Figure 5. The higher Curie temperature of FlakeComposite ensures inductance value is retained at higher operating temperature.

Thinner inductors shrink footprint

In the ongoing quest to reduce the footprint of power-conversion modules, such as point of load (PoL) converters, new designs that integrate active and passive components have been proposed. These employ planar inductors that are specially designed to have a lateral flux pattern, unlike the conventional vertical flux pattern previously used to build low-profile inductors. As the inductor thickness is made lower, lateral flux inductors display increasingly superior inductance compared to conventional vertical-flux devices. The mechanical properties of FlakeComposite allow inductors from 50µm to 2mm thickness, making them well suited to creating ultra-thin lateral-flux inductors.

Extremely low profile yet robust inductors, built using FlakeComposite, are also inherently aligned to being embedded in PCBs to help save footprint, and allow up to 40% inductor height reduction compared to traditional ferrite cores.
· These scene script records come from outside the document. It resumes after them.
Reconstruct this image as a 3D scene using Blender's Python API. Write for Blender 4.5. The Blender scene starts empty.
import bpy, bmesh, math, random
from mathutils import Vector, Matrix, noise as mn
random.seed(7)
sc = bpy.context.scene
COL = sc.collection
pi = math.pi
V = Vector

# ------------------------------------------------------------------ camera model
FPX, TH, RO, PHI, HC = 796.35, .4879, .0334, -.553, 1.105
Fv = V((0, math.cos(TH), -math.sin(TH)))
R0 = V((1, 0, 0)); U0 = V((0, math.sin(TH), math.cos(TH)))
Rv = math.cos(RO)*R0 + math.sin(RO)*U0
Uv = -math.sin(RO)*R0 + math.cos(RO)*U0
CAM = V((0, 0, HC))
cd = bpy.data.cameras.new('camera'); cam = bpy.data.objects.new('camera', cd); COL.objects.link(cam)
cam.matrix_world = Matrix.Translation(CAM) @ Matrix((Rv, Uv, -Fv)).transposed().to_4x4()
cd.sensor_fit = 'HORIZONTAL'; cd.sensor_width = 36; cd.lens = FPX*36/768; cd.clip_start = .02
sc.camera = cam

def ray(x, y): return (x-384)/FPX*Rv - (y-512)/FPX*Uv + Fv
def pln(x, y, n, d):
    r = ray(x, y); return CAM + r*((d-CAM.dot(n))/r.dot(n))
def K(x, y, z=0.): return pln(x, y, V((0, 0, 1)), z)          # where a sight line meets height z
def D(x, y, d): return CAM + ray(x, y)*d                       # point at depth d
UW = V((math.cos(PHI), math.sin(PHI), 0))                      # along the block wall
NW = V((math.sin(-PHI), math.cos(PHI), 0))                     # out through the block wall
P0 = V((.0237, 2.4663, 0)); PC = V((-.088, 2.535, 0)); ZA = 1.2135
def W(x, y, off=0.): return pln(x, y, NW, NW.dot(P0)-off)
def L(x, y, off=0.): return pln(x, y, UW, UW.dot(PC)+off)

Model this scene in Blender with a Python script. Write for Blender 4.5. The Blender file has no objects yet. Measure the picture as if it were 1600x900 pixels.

Resilient high-permeability magnetic material

In addition to use in power inductors, FlakeComposite’s combination of magnetic and mechanical properties are ideal for electromagnetic shielding applications including EMI suppression and shielding wireless power-transfer coils to optimize charging performance and protect nearby electronic equipment. FlakeComposite technology is at the heart of KEMET’s Flex Suppressor products that have been shown to attenuate electromagnetic noise in a variety of applications.

Conclusion

FlakeComposite is a novel way to optimize inductor-core performance and further extend opportunities to miniaturize the power-conversion circuits of tomorrow, over and above the achievements of current ferrite core materials. By delivering similar permeability with superior saturation characteristic, DC-bias performance, and higher temperature capability, FlakeComposite enables lower-profile power inductors and delivers the mechanical properties needed to make PCB-embedded inductors a true space-saving reality.